> **WORK REQUIRED**
Give all of the lines again exactly as they read.

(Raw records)
####

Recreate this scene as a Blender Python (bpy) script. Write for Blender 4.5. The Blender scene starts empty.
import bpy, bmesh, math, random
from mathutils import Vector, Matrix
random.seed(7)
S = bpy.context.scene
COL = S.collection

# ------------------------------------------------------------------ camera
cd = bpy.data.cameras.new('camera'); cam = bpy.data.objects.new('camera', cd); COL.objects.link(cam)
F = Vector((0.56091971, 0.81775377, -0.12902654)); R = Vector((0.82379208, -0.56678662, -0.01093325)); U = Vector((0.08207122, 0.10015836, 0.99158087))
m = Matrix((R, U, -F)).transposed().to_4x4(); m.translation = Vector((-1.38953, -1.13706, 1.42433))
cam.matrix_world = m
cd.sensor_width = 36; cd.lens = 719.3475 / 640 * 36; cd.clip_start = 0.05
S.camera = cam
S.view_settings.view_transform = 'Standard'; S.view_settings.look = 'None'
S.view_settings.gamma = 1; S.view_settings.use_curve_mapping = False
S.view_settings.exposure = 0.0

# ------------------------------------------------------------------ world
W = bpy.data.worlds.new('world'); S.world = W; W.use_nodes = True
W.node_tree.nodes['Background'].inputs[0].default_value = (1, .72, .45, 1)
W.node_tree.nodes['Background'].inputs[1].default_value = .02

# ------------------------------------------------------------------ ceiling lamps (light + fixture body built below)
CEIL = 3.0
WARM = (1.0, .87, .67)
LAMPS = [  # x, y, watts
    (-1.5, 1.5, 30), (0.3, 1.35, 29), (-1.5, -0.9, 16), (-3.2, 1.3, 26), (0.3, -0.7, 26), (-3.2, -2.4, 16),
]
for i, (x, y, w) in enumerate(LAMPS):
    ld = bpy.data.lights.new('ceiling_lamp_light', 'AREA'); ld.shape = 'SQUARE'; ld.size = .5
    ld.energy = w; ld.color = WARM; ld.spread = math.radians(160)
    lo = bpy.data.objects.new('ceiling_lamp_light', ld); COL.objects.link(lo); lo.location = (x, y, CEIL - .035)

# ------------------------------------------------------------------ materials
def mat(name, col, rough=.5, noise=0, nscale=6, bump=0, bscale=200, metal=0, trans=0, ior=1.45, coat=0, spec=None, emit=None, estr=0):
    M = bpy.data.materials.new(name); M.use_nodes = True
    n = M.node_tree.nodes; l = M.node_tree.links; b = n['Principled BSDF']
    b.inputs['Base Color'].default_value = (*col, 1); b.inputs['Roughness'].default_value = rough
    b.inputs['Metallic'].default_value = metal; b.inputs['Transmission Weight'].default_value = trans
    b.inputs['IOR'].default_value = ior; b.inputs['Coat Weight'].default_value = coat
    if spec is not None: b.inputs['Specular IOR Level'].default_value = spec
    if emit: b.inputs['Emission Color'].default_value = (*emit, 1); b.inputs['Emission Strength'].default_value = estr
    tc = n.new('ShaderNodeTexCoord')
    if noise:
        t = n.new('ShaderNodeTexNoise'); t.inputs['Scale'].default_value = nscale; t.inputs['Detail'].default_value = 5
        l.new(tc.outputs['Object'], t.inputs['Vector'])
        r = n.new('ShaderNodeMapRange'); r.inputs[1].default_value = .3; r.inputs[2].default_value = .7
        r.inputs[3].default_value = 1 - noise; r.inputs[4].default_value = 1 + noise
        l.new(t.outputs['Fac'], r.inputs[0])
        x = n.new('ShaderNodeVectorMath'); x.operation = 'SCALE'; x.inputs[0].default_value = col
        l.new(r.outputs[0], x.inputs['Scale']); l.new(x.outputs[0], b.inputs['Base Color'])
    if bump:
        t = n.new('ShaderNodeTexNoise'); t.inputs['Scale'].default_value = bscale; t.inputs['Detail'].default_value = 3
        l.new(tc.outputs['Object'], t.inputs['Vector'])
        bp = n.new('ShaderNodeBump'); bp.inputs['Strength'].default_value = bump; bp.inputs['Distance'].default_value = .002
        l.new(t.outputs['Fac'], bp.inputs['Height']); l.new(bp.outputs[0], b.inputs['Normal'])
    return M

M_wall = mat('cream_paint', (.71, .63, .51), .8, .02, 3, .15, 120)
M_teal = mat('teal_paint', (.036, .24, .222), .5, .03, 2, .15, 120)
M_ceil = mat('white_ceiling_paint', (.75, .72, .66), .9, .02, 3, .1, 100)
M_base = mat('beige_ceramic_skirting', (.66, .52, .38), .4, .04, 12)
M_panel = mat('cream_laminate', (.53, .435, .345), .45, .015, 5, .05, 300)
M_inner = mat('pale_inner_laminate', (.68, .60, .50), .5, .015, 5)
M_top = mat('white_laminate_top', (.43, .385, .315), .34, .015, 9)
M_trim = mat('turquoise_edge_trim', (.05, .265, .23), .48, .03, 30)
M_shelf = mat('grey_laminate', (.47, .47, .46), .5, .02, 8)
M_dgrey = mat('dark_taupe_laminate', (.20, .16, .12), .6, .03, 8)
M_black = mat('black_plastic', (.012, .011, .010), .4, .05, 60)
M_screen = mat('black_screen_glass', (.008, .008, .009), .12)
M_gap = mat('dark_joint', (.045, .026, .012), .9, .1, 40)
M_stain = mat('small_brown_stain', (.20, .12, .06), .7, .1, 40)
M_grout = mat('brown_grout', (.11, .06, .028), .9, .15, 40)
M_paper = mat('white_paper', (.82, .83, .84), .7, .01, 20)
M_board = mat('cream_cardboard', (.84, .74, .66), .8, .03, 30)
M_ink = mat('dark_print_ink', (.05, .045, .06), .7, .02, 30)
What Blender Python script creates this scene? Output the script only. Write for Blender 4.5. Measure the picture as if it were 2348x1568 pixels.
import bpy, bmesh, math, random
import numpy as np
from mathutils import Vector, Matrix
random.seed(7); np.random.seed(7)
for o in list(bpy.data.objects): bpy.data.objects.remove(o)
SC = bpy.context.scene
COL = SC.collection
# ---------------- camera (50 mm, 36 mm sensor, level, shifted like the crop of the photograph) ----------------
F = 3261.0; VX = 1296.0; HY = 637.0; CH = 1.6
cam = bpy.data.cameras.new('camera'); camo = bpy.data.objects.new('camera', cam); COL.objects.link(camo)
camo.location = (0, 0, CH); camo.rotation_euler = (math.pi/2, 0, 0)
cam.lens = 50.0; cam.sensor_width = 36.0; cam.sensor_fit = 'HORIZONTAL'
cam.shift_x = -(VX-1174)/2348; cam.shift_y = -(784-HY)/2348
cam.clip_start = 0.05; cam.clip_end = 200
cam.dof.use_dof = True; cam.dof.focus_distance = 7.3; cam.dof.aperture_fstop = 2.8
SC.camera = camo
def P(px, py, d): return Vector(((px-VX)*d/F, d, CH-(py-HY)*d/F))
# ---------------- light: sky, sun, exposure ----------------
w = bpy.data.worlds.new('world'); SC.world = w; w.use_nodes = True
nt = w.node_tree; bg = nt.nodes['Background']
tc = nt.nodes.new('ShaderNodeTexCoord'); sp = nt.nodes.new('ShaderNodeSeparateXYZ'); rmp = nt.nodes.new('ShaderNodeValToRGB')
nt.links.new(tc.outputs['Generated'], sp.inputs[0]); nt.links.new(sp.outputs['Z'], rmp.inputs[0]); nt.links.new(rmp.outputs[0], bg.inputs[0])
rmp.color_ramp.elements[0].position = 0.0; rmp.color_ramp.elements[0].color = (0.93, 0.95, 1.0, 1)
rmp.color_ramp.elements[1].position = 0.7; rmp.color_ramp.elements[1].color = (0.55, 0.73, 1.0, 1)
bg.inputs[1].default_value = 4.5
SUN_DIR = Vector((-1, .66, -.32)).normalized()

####

> **RESULT OF THIS TASK**
Recreate this scene as a Blender Python (bpy) script. Write for Blender 4.5. The Blender scene starts empty.
import bpy, bmesh, math, random
from mathutils import Vector, Matrix
random.seed(7)
S = bpy.context.scene
COL = S.collection

# ------------------------------------------------------------------ camera
cd = bpy.data.cameras.new('camera'); cam = bpy.data.objects.new('camera', cd); COL.objects.link(cam)
F = Vector((0.56091971, 0.81775377, -0.12902654)); R = Vector((0.82379208, -0.56678662, -0.01093325)); U = Vector((0.08207122, 0.10015836, 0.99158087))
m = Matrix((R, U, -F)).transposed().to_4x4(); m.translation = Vector((-1.38953, -1.13706, 1.42433))
cam.matrix_world = m
cd.sensor_width = 36; cd.lens = 719.3475 / 640 * 36; cd.clip_start = 0.05
S.camera = cam
S.view_settings.view_transform = 'Standard'; S.view_settings.look = 'None'
S.view_settings.gamma = 1; S.view_settings.use_curve_mapping = False
S.view_settings.exposure = 0.0

# ------------------------------------------------------------------ world
W = bpy.data.worlds.new('world'); S.world = W; W.use_nodes = True
W.node_tree.nodes['Background'].inputs[0].default_value = (1, .72, .45, 1)
W.node_tree.nodes['Background'].inputs[1].default_value = .02

# ------------------------------------------------------------------ ceiling lamps (light + fixture body built below)
CEIL = 3.0
WARM = (1.0, .87, .67)
LAMPS = [  # x, y, watts
    (-1.5, 1.5, 30), (0.3, 1.35, 29), (-1.5, -0.9, 16), (-3.2, 1.3, 26), (0.3, -0.7, 26), (-3.2, -2.4, 16),
]
for i, (x, y, w) in enumerate(LAMPS):
    ld = bpy.data.lights.new('ceiling_lamp_light', 'AREA'); ld.shape = 'SQUARE'; ld.size = .5
    ld.energy = w; ld.color = WARM; ld.spread = math.radians(160)
    lo = bpy.data.objects.new('ceiling_lamp_light', ld); COL.objects.link(lo); lo.location = (x, y, CEIL - .035)

# ------------------------------------------------------------------ materials
def mat(name, col, rough=.5, noise=0, nscale=6, bump=0, bscale=200, metal=0, trans=0, ior=1.45, coat=0, spec=None, emit=None, estr=0):
    M = bpy.data.materials.new(name); M.use_nodes = True
    n = M.node_tree.nodes; l = M.node_tree.links; b = n['Principled BSDF']
    b.inputs['Base Color'].default_value = (*col, 1); b.inputs['Roughness'].default_value = rough
    b.inputs['Metallic'].default_value = metal; b.inputs['Transmission Weight'].default_value = trans
    b.inputs['IOR'].default_value = ior; b.inputs['Coat Weight'].default_value = coat
    if spec is not None: b.inputs['Specular IOR Level'].default_value = spec
    if emit: b.inputs['Emission Color'].default_value = (*emit, 1); b.inputs['Emission Strength'].default_value = estr
    tc = n.new('ShaderNodeTexCoord')
    if noise:
        t = n.new('ShaderNodeTexNoise'); t.inputs['Scale'].default_value = nscale; t.inputs['Detail'].default_value = 5
        l.new(tc.outputs['Object'], t.inputs['Vector'])
        r = n.new('ShaderNodeMapRange'); r.inputs[1].default_value = .3; r.inputs[2].default_value = .7
        r.inputs[3].default_value = 1 - noise; r.inputs[4].default_value = 1 + noise
        l.new(t.outputs['Fac'], r.inputs[0])
        x = n.new('ShaderNodeVectorMath'); x.operation = 'SCALE'; x.inputs[0].default_value = col
        l.new(r.outputs[0], x.inputs['Scale']); l.new(x.outputs[0], b.inputs['Base Color'])
    if bump:
        t = n.new('ShaderNodeTexNoise'); t.inputs['Scale'].default_value = bscale; t.inputs['Detail'].default_value = 3
        l.new(tc.outputs['Object'], t.inputs['Vector'])
        bp = n.new('ShaderNodeBump'); bp.inputs['Strength'].default_value = bump; bp.inputs['Distance'].default_value = .002
        l.new(t.outputs['Fac'], bp.inputs['Height']); l.new(bp.outputs[0], b.inputs['Normal'])
    return M

M_wall = mat('cream_paint', (.71, .63, .51), .8, .02, 3, .15, 120)
M_teal = mat('teal_paint', (.036, .24, .222), .5, .03, 2, .15, 120)
M_ceil = mat('white_ceiling_paint', (.75, .72, .66), .9, .02, 3, .1, 100)
M_base = mat('beige_ceramic_skirting', (.66, .52, .38), .4, .04, 12)
M_panel = mat('cream_laminate', (.53, .435, .345), .45, .015, 5, .05, 300)
M_inner = mat('pale_inner_laminate', (.68, .60, .50), .5, .015, 5)
M_top = mat('white_laminate_top', (.43, .385, .315), .34, .015, 9)
M_trim = mat('turquoise_edge_trim', (.05, .265, .23), .48, .03, 30)
M_shelf = mat('grey_laminate', (.47, .47, .46), .5, .02, 8)
M_dgrey = mat('dark_taupe_laminate', (.20, .16, .12), .6, .03, 8)
M_black = mat('black_plastic', (.012, .011, .010), .4, .05, 60)
M_screen = mat('black_screen_glass', (.008, .008, .009), .12)
M_gap = mat('dark_joint', (.045, .026, .012), .9, .1, 40)
M_stain = mat('small_brown_stain', (.20, .12, .06), .7, .1, 40)
M_grout = mat('brown_grout', (.11, .06, .028), .9, .15, 40)
M_paper = mat('white_paper', (.82, .83, .84), .7, .01, 20)
M_board = mat('cream_cardboard', (.84, .74, .66), .8, .03, 30)
M_ink = mat('dark_print_ink', (.05, .045, .06), .7, .02, 30)
What Blender Python script creates this scene? Output the script only. Write for Blender 4.5. Measure the picture as if it were 2348x1568 pixels.
import bpy, bmesh, math, random
import numpy as np
from mathutils import Vector, Matrix
random.seed(7); np.random.seed(7)
for o in list(bpy.data.objects): bpy.data.objects.remove(o)
SC = bpy.context.scene
COL = SC.collection
# ---------------- camera (50 mm, 36 mm sensor, level, shifted like the crop of the photograph) ----------------
F = 3261.0; VX = 1296.0; HY = 637.0; CH = 1.6
cam = bpy.data.cameras.new('camera'); camo = bpy.data.objects.new('camera', cam); COL.objects.link(camo)
camo.location = (0, 0, CH); camo.rotation_euler = (math.pi/2, 0, 0)
cam.lens = 50.0; cam.sensor_width = 36.0; cam.sensor_fit = 'HORIZONTAL'
cam.shift_x = -(VX-1174)/2348; cam.shift_y = -(784-HY)/2348
cam.clip_start = 0.05; cam.clip_end = 200
cam.dof.use_dof = True; cam.dof.focus_distance = 7.3; cam.dof.aperture_fstop = 2.8
SC.camera = camo
def P(px, py, d): return Vector(((px-VX)*d/F, d, CH-(py-HY)*d/F))
# ---------------- light: sky, sun, exposure ----------------
w = bpy.data.worlds.new('world'); SC.world = w; w.use_nodes = True
nt = w.node_tree; bg = nt.nodes['Background']
tc = nt.nodes.new('ShaderNodeTexCoord'); sp = nt.nodes.new('ShaderNodeSeparateXYZ'); rmp = nt.nodes.new('ShaderNodeValToRGB')
nt.links.new(tc.outputs['Generated'], sp.inputs[0]); nt.links.new(sp.outputs['Z'], rmp.inputs[0]); nt.links.new(rmp.outputs[0], bg.inputs[0])
rmp.color_ramp.elements[0].position = 0.0; rmp.color_ramp.elements[0].color = (0.93, 0.95, 1.0, 1)
rmp.color_ramp.elements[1].position = 0.7; rmp.color_ramp.elements[1].color = (0.55, 0.73, 1.0, 1)
bg.inputs[1].default_value = 4.5
SUN_DIR = Vector((-1, .66, -.32)).normalized()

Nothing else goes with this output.